South Korea is slow in adopting fintech, while China has already entered the late stage of popularization, a report from the Korea Development Bank (KDB) shows.

The report on the Korean and global fintech industry says the global fintech adoption rate stands at 33 percent, entering the early stage of popularization. South Korea’s adoption rate falls short of the global average with 32 percent.

On the other hand, China, which lags in existing financial services, has entered the late stage of popularization with the average fintech adoption rate of 69 percent, says the report, which was written by Kang Maeng-soo, a researcher at the KDB’s Industrial Research Center,.

On the list of the 2018 top 100 global fintech companies recently released by global consulting firm KPMG International, the top three companies are all Chinese, with five out of the top 10 fintech companies coming from China.

In particular, countries that have an active fintech industry tend to be advanced in terms of banking liberalization. The United States, the United Kingdom and Australia, which have a large economy and more than 80 points in terms of the level of banking liberalization, account for 43 percent of the top 100 fintech firms.

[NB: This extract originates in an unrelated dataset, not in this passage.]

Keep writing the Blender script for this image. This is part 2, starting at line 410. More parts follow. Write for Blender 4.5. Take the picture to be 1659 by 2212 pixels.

In contrast, East Asian countries, which have strict financial regulations executed by the government, tend to have an inactive fintech industry.

Kang said, “South Korea, Japan and Taiwan, which have less than 80 points of banking liberalization, all have only one fintech firm that made the top 100 list. However, China has an active fintech industry as the government regulations on fintech companies are weak, though it has a low level of banking liberalization.”

Accordingly, market experts point out that the government should create a flexible financial regulatory environment to help domestic fintech companies establish a system that can steadily and stably make profits.

According to a survey conducted by global consulting firm EY, the percentage of fintech users who use financial services via smartphones was 20 percent points higher than non-fintech users. Particularly, more than half of fintech users said they would use the most convenient financial services regardless of prices.

Kang said, “Financial regulations are needed to maintain the stability of financial systems but there are limits for individual startups to respond to complicated regulations. A one-stop center is necessary to introduce a regulatory sandbox and promote the development of fintech business models that are compliant with financial regulations.”